Mr. David McGuinty (Ottawa South, Lib.):
Mr. Speaker, it is no surprise that the Prime Minister does not want to talk about climate change at the G20.
He promised to reduce greenhouse gas emissions by 52 megatonnes, but only delivered a tenth of that.
He promised to eliminate subsidies for fossil fuels, but when he returned from Pittsburgh, he denied that these subsidies even existed.
Why is he the only G20 representative who still ignores the opinion of the scientific community regarding climate change and its effects?
Hon. Jim Prentice (Minister of the Environment, CPC):
Mr. Speaker, I am surprised that the hon. member would have the temerity to raise the subject of climate change inaction by the government in the House.
In 2008, when the Liberals signed their coalition document, they called upon the government to sign an international agreement to reduce emissions and to work with the United States.
Since that time, we have signed an international agreement, the Copenhagen accord, and we signed the clean energy dialogue with the United States. We have actually reduced our emissions by 2%. We brought in a series or regulatory actions for light vehicles, trucks and heavy trucks. We are working on all sorts of other emissions, doing all of the things that they asked us to do. What is the problem?
Mr. David McGuinty (Ottawa South, Lib.):
The problem, Mr.
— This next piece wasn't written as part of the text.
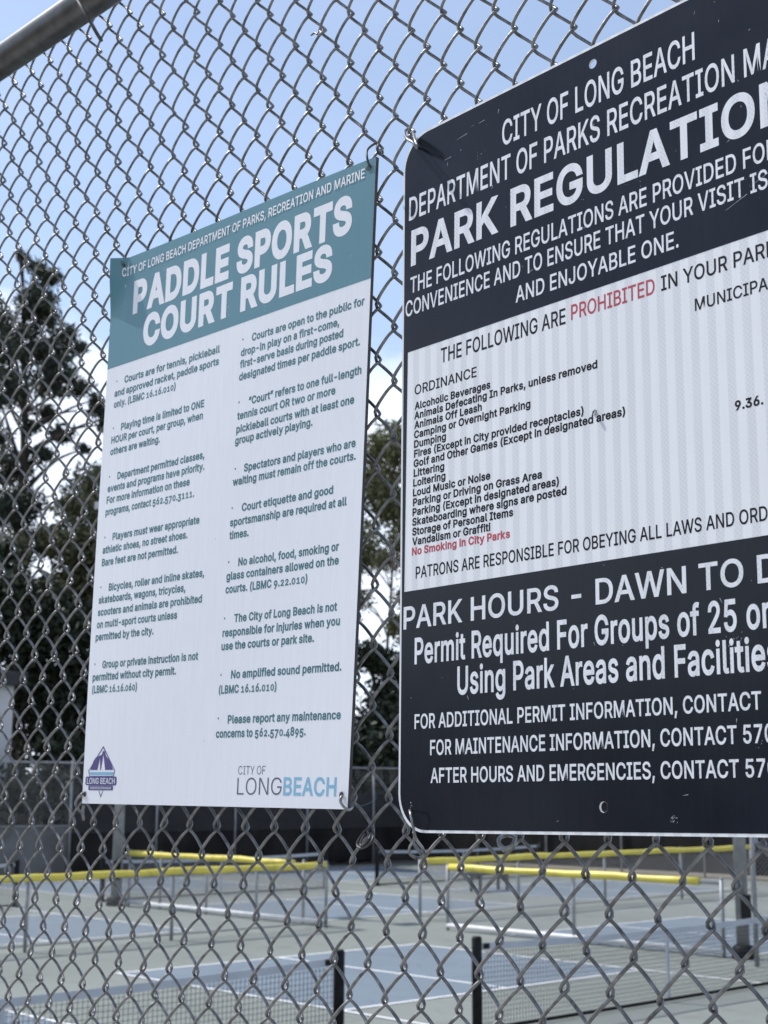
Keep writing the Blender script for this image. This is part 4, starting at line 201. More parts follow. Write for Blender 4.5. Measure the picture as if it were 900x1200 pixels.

Speaker, is that he sounds like the under undersecretary of the environment in the United States.
Here is what the government’s own report confirms. Canada’s emissions will continue to rise every year until 2012. Stimulus spending is not expected to result in real or quantifiable reductions. The minister cannot monitor or verify clean air trust fund results despite giving the provinces $1.5 billion.
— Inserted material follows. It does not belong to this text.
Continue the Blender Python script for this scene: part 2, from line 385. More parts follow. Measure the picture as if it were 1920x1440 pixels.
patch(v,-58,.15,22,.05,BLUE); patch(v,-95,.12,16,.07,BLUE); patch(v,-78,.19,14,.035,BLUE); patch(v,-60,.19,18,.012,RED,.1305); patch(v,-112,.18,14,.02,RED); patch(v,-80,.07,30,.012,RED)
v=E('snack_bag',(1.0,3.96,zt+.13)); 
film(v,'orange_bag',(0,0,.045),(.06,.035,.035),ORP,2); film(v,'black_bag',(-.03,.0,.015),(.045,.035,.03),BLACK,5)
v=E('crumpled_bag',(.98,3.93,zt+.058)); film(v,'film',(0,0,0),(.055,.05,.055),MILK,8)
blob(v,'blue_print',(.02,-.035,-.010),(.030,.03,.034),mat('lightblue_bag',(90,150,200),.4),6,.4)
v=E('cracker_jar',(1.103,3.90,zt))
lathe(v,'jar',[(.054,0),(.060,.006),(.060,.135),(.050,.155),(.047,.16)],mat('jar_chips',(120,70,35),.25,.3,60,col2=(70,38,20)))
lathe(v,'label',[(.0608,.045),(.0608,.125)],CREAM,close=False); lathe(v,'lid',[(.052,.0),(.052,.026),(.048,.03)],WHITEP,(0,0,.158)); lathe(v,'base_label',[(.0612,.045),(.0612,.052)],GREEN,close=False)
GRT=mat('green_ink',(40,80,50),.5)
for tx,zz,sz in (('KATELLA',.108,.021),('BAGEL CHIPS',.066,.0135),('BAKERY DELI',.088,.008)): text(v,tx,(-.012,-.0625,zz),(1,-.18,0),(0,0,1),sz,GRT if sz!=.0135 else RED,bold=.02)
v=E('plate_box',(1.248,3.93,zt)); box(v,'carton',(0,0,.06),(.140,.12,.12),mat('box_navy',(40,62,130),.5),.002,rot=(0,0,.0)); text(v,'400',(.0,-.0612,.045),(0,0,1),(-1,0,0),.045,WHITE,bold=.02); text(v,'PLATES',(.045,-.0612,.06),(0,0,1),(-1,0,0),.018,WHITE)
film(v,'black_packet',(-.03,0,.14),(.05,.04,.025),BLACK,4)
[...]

The Conservatives do not want climate change on the G20 agenda because, after 52 months and three ministers, there is absolutely nothing to show but failure.
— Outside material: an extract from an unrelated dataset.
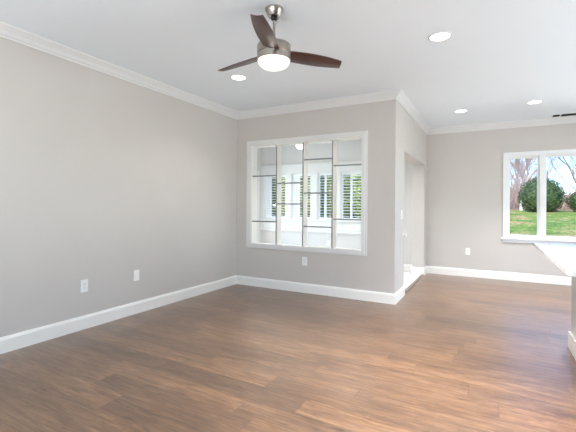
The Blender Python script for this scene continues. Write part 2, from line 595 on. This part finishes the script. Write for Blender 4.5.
# ---- sunroom windows with plantation shutters
def window_unit(i, a, b):
    w = sempty('window_%d' % (i + 3), 'white sunroom window with shutters')
    bm = bmesh.new()
    frame_ring(bm, a, b, SZ0, SZ1, 0.02, YF, YF + 0.15)
    link('window_frame', bm, FRAME, w)
    box('pane', (a + 0.02, YF + 0.10, SZ0 + 0.02), (b - 0.02, YF + 0.104, SZ1 - 0.02), GLASS, w)
for i, (a, b) in enumerate(SW):
    window_unit(i, a, b)
# white boarding round those windows
xs0, xs1 = XS, -2.205
bm = bmesh.new()
add_box(bm, (xs0, YF - 0.022, SZ1), (xs1, YF, 2.19))
add_box(bm, (xs0, YF - 0.034, 2.19), (xs1, YF, 2.212))
link_h = link('trim_header', bm, FRAME); struct(link_h, 'white header board over the sunroom windows')
bm = bmesh.new()
edges = [xs0] + [v for ab in SW for v in ab] + [xs1]
for k in range(0, len(edges), 2):
    add_box(bm, (edges[k], YF - 0.022, SZ0), (edges[k+1], YF, SZ1))
struct(link('trim_posts', bm, FRAME), 'white posts between the sunroom windows')
bm = bmesh.new()
add_box(bm, (xs0, YF - 0.018, 0.70), (xs1, YF, SZ0))
add_box(bm, (xs0, YF - 0.05, 0.925), (xs1, YF - 0.018, 0.950), 0.004)
add_box(bm, (xs0, YF - 0.038, 0.685), (xs1, YF, 0.720), 0.004)
for a, b in SW:
    frame_ring(bm, a, b, 0.745, 0.905, 0.03, YF - 0.026, YF - 0.016)
struct(link('trim_apron', bm, FRAME), 'white panelled apron under the sunroom windows')
# casing of the opening in the left sunroom wall
bm = bmesh.new()
for y0, y1, z0, z1 in ((7.1, 7.40, 0.136, 2.09), (5.42, 5.6, 0.136, 2.09), (5.6, 7.1, 2.0, 2.09), (5.6, 7.1, 0.42, 0.5)):
    add_box(bm, (XS, y0, z0), (XS + 0.02, y1, z1))
w7 = sempty('window_7', 'wide window in the left wall of the sunroom')
link('casing', bm, FRAME, w7)
box('pane', (XS - 0.06, 5.6, 0.5), (XS - 0.055, 7.1, 2.0), GLASS, w7)

def shutter(a, b, tilt, label):
    t = thing('window_shutter', label, 'shutter', ((a + b) / 2, YF + 0.045, SZ0 + 0.02), group='plantation shutters in the sunroom')
    w, hh = (b - a) / 2, SZ1 - SZ0 - 0.04
    st = 0.020
    bm = bmesh.new()
    add_box(bm, (-w, -0.012, 0), (-w + st, 0.012, hh))
    add_box(bm, (w - st, -0.012, 0), (w, 0.012, hh))
    add_box(bm, (-w + st, -0.012, 0), (w - st, 0.012, 0.05))
    add_box(bm, (-w + st, -0.012, hh - 0.05), (w - st, 0.012, hh))
    link('shutter_frame', bm, LOUVER, t)
    bm = bmesh.new()
    n = 15
    for k in range(n):
        z = 0.05 + (k + 0.5) * (hh - 0.10) / n
        R = Matrix.Rotation(tilt, 4, 'X')
        q = bmesh.new()
        add_box(q, (-w + st, -0.030, -0.004), (w - st, 0.030, 0.004), 0.003)
        bmesh.ops.transform(q, matrix=Matrix.Translation((0, 0, z)) @ R, verts=q.verts)
        me = bpy.data.meshes.new('tmp'); q.to_mesh(me); q.free(); bm.from_mesh(me); bpy.data.meshes.remove(me)
    link('louvers', bm, LOUVER, t)
    return t
R = math.radians
def shutter_pair(k, split, tilts, labels):
    a, b = SW[k][0] + 0.022, SW[k][1] - 0.022
    m = a + (b - a) * split
    shutter(a, m - 0.002, R(tilts[0]), labels[0])
    shutter(m + 0.002, b, R(tilts[1]), labels[1])
shutter_pair(0, 0.24, (-68, -9), ('narrow closed white shutter at the left end of the sunroom windows', 'open-slatted white shutter beside the left-end closed shutter'))
shutter_pair(1, 0.34, (-68, -9), ('closed white shutter in the second sunroom window from the left', 'open-slatted white shutter in the second sunroom window from the left'))
shutter_pair(2, 0.42, (-8, -8), ('left shutter leaf in the third sunroom window from the left', 'right shutter leaf in the third sunroom window from the left'))
shutter_pair(3, 0.46, (-10, -10), ('left shutter leaf in the rightmost sunroom window', 'right shutter leaf in the rightmost sunroom window'))

# unseen windows of the big room
for n_, (y0, y1) in ((8, (5.2, 7.1)), (9, (2.95, 4.85))):
    w = sempty('window_%d' % n_, 'window in the right wall')
    bm = bmesh.new()
    for q in ((y0 - 0.07, y0, 0.6, 2.24), (y1, y1 + 0.07, 0.6, 2.24), (y0, y1, 2.17, 2.24), (y0, y1, 0.6, 0.67)):
        add_box(bm, (XE - 0.018, q[0], q[2]), (XE, q[1], q[3]))
    link('casing', bm, VINYL, w)
    box('pane', (XE + 0.05, y0, 0.67), (XE + 0.055, y1, 2.17), GLASS, w)
w = sempty('window_11', 'tall window in the far wall right of the kitchen window')  # made-up window, put in to hold the far fill lamp
bm = bmesh.new()
frame_ring(bm, 1.43, 3.67, 0.23, 2.27, 0.07, YF - 0.018, YF)
link('casing', bm, VINYL, w)
box('pane', (1.5, YF + 0.05, 0.3), (3.6, YF + 0.055, 2.2), GLASS, w)
w = sempty('window_10', 'wide glass opening behind the camera')  # made-up opening, put in to hold the ceiling fill lamp
bm = bmesh.new()
frame_ring(bm, -2.57, 0.57, 0.18, 2.32, 0.07, YR, YR + 0.018)
link('casing', bm, VINYL, w)
box('pane', (-2.5, YR - 0.06, 0.25), (0.5, YR - 0.055, 2.25), GLASS, w)

# ------------------------------------------------------------------ peninsula
pen = thing('kitchen_peninsula', 'light grey peninsula base with white skirting under the marble worktop', 'cabinet', (0.638, 4.135, 0))
box('body', (0, -1.62, 0), (0.62, 0, 0.889), CAB, pen, 0.004)
bm = bmesh.new()
for q in ((-0.018, -1.64, 0, 0.0, 0.018, 0.150), (0, 0, 0, 0.62, 0.018, 0.150), (0, -1.64, 0, 0.62, -1.62, 0.150)):
    add_box(bm, (q[0], q[1], q[2]), (q[3], q[4], q[5]), 0.004)
link('kickboard', bm, TRIM, pen)
def worktop():
    bm = bmesh.new()
    x0, x1, y0, y1, r = 0.362, 1.45, 2.44, 4.36, 0.03
    pts = []
    for cx, cy, a0 in ((x1 - r, y1 - r, 0), (x0 + r, y1 - r, 90), (x0 + r, y0 + r, 180), (x1 - r, y0 + r, 270)):
        for k in range(7):
            a = math.radians(a0 + 15 * k)
            pts.append((cx + r * math.cos(a), cy + r * math.sin(a)))
    lay = []
    for z, ins in ((0.890, 0.003), (0.893, 0), (0.917, 0), (0.920, 0.003)):
        mx, my = (x0 + x1) / 2, (y0 + y1) / 2
        lay.append([bm.verts.new((p[0] - ins * (1 if p[0] > mx else -1), p[1] - ins * (1 if p[1] > my else -1), z)) for p in pts])
    n = len(pts)
    for A, B in zip(lay, lay[1:]):
        for i in range(n):
            j = (i + 1) % n
            bm.faces.new((A[i], A[j], B[j], B[i]))
    bm.faces.new(lay[0]); bm.faces.new(lay[-1])
    o = link('worktop', bm, MARBLE)
    return tag(o, 'white veined marble worktop overhanging the grey peninsula', 'worktop')
worktop()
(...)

Why will they not just stand up and admit it?
Hon. Jim Prentice (Minister of the Environment, CPC):
I am not sure, Mr. Speaker, who the under, under, undersecretary is. Perhaps my hon. colleague has met that person.
We have negotiated the Copenhagen accord. Over 120 countries internationally have now associated themselves with that accord, accounting for in excess of 90% of the world’s emissions. This is the way forward. The international community is now translating that accord into an international treaty.
Here in Canada, we are taking all of the regulatory domestic actions that we need to achieve the North American standards that we have agreed to. All of these are efforts that the former Liberal government never did, never achieved and never could.